“You are from beneath: I am from above; you are of this world; I am not of this world.” John 8:23) Jesus said this to the angry Pharisees; however, referring to his disciples, he said: “They are not of this world, just as I am not of this world.” He said this while praying to his Father in Heaven (John 17:14).
You might question: did not the Pharisees, Jesus, and the disciples all live in the same world? How then were the disciples not in it? They were in it physically but they were in a different world spiritually. Every “born again” or “born from above” believer no longer can be spoken of as being “from beneath”!
It takes a while for new believers to reconcile their new “above” origin with their old “below” location. Jesus spoke these words while he was on earth. Do you speak from earth or from Heaven?
Whenever you say, “I’m nobody special and I don’t see myself as going anywhere in life,” you are speaking from your old, below self. But when you say “I am a new creation in Jesus Christ” you are speaking from your new self, from your heavenly status.
You need to learn to speak of yourself not as who you once were but as who you now are. While praying, Jesus said to his Father: “As you sent me into the world, I also have sent them (his disciples) into the world.” (John 17:18) He said, “They are not of this world.” We are in the world but are not of the world. A “new creation” in Jesus has a new origin.
Jesus spoke of believers in anticipation; not as who they were but as who they would be. He called those who were not as though they were because that was how he saw them; as how they would be in him after he rose from the dead and was glorified.
So even in the dirtiest places we are as spiritually clean as Jesus was when on earth.

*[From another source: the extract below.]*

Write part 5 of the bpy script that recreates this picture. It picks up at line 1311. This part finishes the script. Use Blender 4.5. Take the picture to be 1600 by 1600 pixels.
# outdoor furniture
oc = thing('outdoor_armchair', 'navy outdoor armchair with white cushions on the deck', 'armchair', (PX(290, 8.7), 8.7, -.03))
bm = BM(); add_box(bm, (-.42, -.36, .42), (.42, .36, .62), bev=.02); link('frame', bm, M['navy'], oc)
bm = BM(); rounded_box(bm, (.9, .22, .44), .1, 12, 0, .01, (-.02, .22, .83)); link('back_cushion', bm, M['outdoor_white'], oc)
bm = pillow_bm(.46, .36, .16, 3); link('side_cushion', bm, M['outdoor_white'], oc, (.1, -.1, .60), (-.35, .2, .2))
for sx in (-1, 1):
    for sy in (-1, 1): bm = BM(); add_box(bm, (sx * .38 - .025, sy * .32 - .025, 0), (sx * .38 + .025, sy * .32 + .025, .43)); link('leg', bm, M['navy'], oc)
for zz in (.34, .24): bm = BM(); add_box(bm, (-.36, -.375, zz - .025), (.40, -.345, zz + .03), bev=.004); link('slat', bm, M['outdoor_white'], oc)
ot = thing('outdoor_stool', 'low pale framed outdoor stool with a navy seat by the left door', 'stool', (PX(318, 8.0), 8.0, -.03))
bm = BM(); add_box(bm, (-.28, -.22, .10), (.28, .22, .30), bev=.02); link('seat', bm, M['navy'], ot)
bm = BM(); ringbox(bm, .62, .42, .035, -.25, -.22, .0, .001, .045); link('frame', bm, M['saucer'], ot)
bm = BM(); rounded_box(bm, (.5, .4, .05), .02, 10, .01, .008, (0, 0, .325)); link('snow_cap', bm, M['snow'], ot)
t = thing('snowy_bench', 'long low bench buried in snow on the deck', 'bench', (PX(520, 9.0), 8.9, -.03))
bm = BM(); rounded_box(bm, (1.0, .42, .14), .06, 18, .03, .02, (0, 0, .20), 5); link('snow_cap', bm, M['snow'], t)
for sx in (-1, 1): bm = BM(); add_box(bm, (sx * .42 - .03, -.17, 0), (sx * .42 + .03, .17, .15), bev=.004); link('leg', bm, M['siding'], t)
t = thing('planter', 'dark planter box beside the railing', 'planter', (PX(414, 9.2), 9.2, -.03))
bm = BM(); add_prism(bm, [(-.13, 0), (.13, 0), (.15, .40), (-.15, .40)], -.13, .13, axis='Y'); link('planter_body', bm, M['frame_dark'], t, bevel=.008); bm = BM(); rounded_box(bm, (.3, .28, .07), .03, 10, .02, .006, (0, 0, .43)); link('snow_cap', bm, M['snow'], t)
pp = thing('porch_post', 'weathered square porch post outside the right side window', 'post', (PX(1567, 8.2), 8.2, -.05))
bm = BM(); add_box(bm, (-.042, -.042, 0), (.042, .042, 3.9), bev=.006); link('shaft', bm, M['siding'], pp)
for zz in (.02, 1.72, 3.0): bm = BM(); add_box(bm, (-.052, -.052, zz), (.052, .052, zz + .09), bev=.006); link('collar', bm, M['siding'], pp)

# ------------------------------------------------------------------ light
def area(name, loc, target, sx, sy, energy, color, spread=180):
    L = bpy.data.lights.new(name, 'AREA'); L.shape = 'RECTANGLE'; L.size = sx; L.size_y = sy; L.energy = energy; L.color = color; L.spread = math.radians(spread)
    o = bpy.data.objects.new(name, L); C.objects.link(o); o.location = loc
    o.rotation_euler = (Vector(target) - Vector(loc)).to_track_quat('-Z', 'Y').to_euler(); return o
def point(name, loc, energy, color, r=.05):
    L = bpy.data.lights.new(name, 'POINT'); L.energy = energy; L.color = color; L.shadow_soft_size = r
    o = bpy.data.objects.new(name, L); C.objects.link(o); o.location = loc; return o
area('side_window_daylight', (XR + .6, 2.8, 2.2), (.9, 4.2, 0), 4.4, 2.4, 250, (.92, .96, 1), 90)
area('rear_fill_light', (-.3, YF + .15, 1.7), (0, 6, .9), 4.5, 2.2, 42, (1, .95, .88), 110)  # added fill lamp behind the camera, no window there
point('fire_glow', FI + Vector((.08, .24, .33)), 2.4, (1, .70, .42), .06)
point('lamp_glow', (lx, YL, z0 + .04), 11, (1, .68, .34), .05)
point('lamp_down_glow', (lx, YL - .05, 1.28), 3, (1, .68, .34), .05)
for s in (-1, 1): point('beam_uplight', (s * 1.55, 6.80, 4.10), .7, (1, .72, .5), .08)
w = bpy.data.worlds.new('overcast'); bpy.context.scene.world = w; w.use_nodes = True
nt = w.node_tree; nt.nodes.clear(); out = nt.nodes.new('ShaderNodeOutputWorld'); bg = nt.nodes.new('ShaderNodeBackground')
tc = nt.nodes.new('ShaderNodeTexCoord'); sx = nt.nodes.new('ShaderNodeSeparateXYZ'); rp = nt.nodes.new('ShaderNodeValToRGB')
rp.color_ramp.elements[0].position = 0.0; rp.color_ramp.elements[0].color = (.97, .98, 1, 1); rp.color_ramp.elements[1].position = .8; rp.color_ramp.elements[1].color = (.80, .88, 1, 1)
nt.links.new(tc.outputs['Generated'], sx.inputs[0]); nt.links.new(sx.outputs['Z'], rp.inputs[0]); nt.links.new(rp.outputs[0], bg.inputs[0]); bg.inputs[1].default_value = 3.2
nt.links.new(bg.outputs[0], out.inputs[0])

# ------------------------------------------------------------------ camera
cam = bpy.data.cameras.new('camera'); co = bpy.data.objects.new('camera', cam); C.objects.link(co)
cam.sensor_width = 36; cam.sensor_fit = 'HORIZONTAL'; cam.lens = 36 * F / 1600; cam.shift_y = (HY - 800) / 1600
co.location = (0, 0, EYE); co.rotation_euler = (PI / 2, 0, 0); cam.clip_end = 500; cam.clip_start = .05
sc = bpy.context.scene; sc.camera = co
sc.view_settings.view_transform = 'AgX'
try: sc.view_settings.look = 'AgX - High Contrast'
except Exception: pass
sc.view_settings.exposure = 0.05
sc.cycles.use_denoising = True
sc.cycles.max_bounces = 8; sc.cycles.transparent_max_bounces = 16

When a repentant prostitute washed his feet with her tears, and then dried them with her hair, no sin was awakened in him because none had been asleep in him.

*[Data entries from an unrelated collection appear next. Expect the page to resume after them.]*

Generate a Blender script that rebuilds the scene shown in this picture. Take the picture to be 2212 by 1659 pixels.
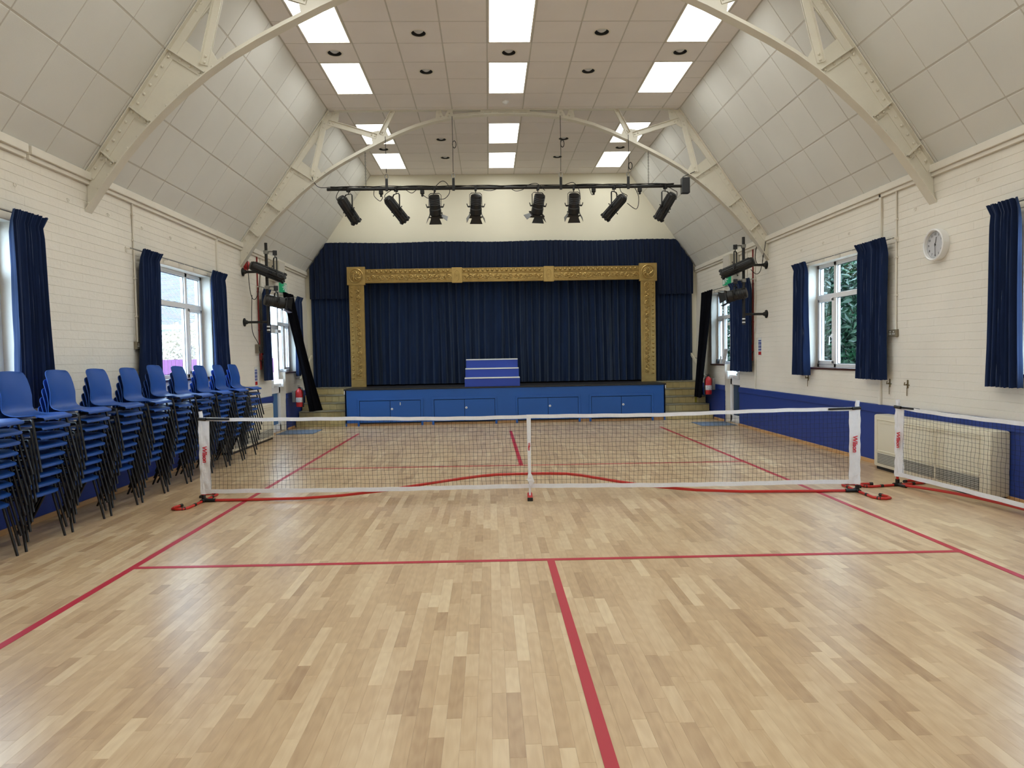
import bpy, bmesh, math, random
from mathutils import Vector, Matrix
random.seed(7)
PI = math.pi
COL = bpy.context.scene.collection
for o in list(bpy.data.objects): bpy.data.objects.remove(o)

# ------------------------------------------------------------------ camera, world, exposure
F_PX, YAW, PIT, ROL = 1492.5, .0325, .0411, .0178
def cam_axis(x, y, z):          # camera space (right, forward, up) to world
    c, s = math.cos(PIT), math.sin(PIT); y, z = c*y + s*z, -s*y + c*z
    c, s = math.cos(YAW), math.sin(YAW); x, y = c*x + s*y, -s*x + c*y
    return Vector((x, y, z))
cd = bpy.data.cameras.new('camera'); cam = bpy.data.objects.new('camera', cd); COL.objects.link(cam)
cd.sensor_fit = 'HORIZONTAL'; cd.sensor_width = 36; cd.lens = 36*F_PX/2212; cd.clip_end = 200; cd.clip_start = .05
r_ = cam_axis(math.cos(ROL), 0, -math.sin(ROL)); u_ = cam_axis(math.sin(ROL), 0, math.cos(ROL)); b_ = -cam_axis(0, 1, 0)
M = Matrix((r_, u_, b_)).transposed().to_4x4(); M.translation = Vector((-.3543, 0, 1.457)); cam.matrix_world = M
sc = bpy.context.scene; sc.camera = cam
w = bpy.data.worlds.new('overcast_sky'); sc.world = w; w.use_nodes = True
bg = w.node_tree.nodes['Background']; bg.inputs[0].default_value = (.62, .80, 1, 1); bg.inputs[1].default_value = 8.5
sc.view_settings.view_transform = 'Standard'; sc.view_settings.look = 'None'; sc.view_settings.gamma = 1
sc.view_settings.use_curve_mapping = False; sc.view_settings.exposure = 0.62
PANEL_STRENGTH = 5.6

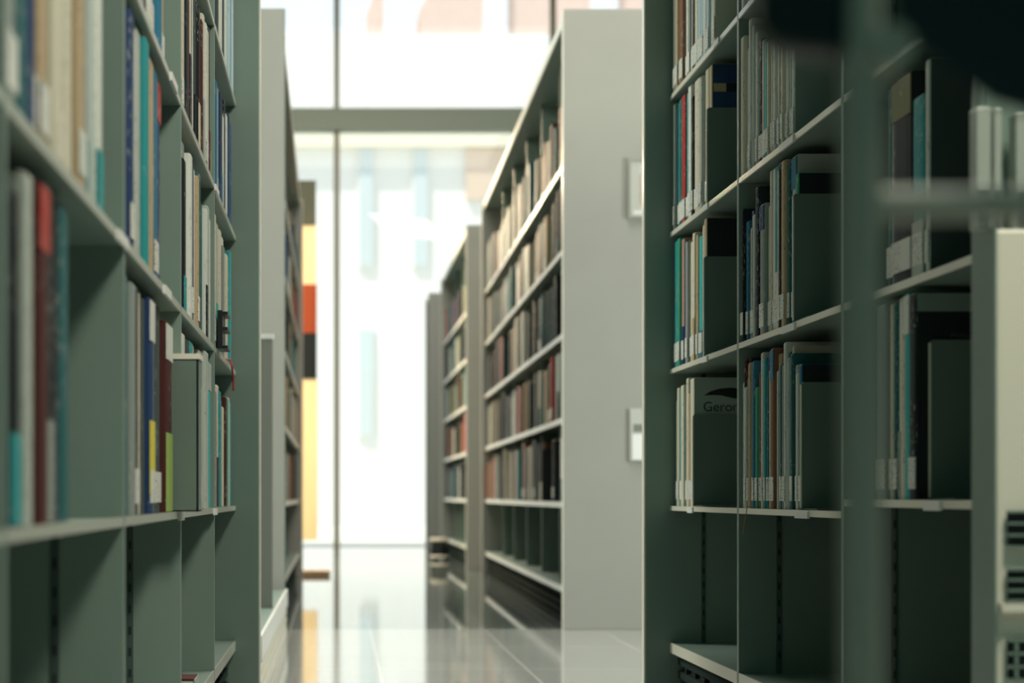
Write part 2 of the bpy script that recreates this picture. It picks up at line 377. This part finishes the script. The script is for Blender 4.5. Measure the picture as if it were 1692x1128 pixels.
# ------------------------------------------------------------ books
POOL = []      # every book: dict with world placement; the ones showing largest become objects
ORD = ['first','second','third','fourth','fifth','sixth','seventh','eighth','ninth','tenth','eleventh','twelfth','thirteenth','fourteenth','fifteenth','sixteenth','seventeenth','eighteenth','nineteenth','twentieth']
def ordn(i):
    if i < 20: return ORD[i]
    tens = {2: 'twenty', 3: 'thirty', 4: 'forty', 5: 'fifty'}
    n = i+1; t, u = divmod(n, 10)
    if u == 0: return {3: 'thirtieth', 4: 'fortieth', 5: 'fiftieth'}[t]
    return tens[t]+'-'+ORD[u-1]
def add_book(case, bay, tier, v0, v1, h, col, d=None, top=None, bot=None, label=None, shelf_z=None, inset=None, **kw):
    """v0<v1 local distances along the case"""
    inset = random.uniform(.002, .013) if inset is None else inset
    S = case.side; z = case.tz[tier] if shelf_z is None else shelf_z
    v = (v0+v1)/2; t = (v1-v0)*(0.93 if case.side > 0 else 0.86)
    ca, sa = math.cos(case.rz), math.sin(case.rz)
    u = S*inset
    x = case.x+u*ca-v*sa; y = case.y0+u*sa+v*ca
    s = F/y
    px0 = VX+x*F/(y-t/2); px1 = VX+x*F/(y+t/2); pyb = VY-(z-EYE)*s; pyt = pyb-h*s
    vis = min(W, max(px0, px1))-max(0, min(px0, px1)); hv = min(H, pyb)-max(0, pyt)
    area = max(0, vis)*max(0, hv)
    POOL.append(dict(case=case, bay=bay, tier=tier, x=x, y=y, z=z+0.0012, t=t, h=h, d=d or random.uniform(.16, .21), col=col, top=top, bot=bot,
                     label=label if label is not None else random.random() < (.88 if case is caseR else .4), rz=case.rz+(math.pi if S < 0 else 0), area=area, v=v, kw=kw, vis=hv > 2))
def rows(case, bay, tier, data, conv, end, dz=0.0):
    """data: (pixel column of the far edge, pixel row of the top, colour, extras)"""
    z = case.tz[tier]+dz
    cols = [d[0] for d in data]+[end]
    lim = case.y0+case.L[bay+1]-.011; lo = case.y0+case.L[bay]+.011
    c0, cn = conv(cols[0]), conv(end)
    if c0 > lim:
        cv = conv; conv = lambda x: cn+(cv(x)-cn)*(lim-cn)/(c0-cn)
    for i, dct in enumerate(data):
        px, ty, col = dct[:3]; ex = dct[3] if len(dct) > 3 else {}
        ya, yb = conv(cols[i]), conv(cols[i+1])      # far, near
        if yb < lo: break
        s = F/((ya+yb)/2)
        h = (z-EYE)*-1+(VY-ty)/s if ty is not None else random.uniform(.24, .285)
        h = max(0.15, min(h, 0.30-(0.0 if tier < 4 else 0)))
        add_book(case, bay, tier, yb-case.y0, ya-case.y0, min(h, .287), col, shelf_z=z, **ex)
def fill(case, bay, tier, a, b, pal, tmin, tmax, hmin=.19, hmax=.28, dz=0.0):
    v = b
    hb = random.uniform(hmin+.02, hmax-.02)
    while v-tmin > a:
        t = random.uniform(tmin, tmax)
        if v-t < a: break
        if random.random() < .2: hb = random.uniform(hmin+.02, hmax-.02)
        h = min(hmax, max(hmin, hb+random.uniform(-.02, .02)))
        c = random.choice(pal); ex = {}
        if random.random() < .22: ex['bot'] = random.choice(pal)
        add_book(case, bay, tier, v-t, v, h, c, shelf_z=case.tz[tier]+dz, inset=random.uniform(.003, .03) if t > .05 else None, **ex)
        v -= t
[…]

None of us were born sinners; we were born with the sin prone fallen nature of Adam. We became sinners when we sinned knowingly against God. But when “born again” – “born from above” – we became “partakers of the divine nature” — the sinless nature that Jesus had been born with.
This is why the Apostle John writes: “That which is born of God cannot sin…” We can sin physically but our new spiritual nature itself does not, indeed it cannot. So, when tempted we need to “count ourselves as dead indeed unto sin, and alive unto God through Jesus Christ”.
This means that when Jesus died we died with him (Galatians 2:20). Dead people do not sin, nor do those who count themselves as dead to sin and as buried in water baptism as acts of identification with him. We confess to God the sins we commit as believers, and He cleanses from them (1 John 1:9) The living, risen, glorified Jesus is our Great High Priest.
Have you been living “beneath” your status in Christ by thinking of yourself as the sinner you once were rather than the new creation you now are? If so, it’s time to begin living the “above” life that is yours in Jesus Christ. God loved you, Jesus saved you, and the Holy Spirit daily sets you apart for God’s purpose in this sin-sick world, which you are no longer “of” but “in”: the world in which you still live.
It was not possible under the old sacrificial system for those who had sinned to then have no more consciousness of sin. Sacrifices were in fact reminders of sins committed. However, because of the offering of the blood of Jesus on the Cross, God no longer remembers our sins — not one of them. So why then do we?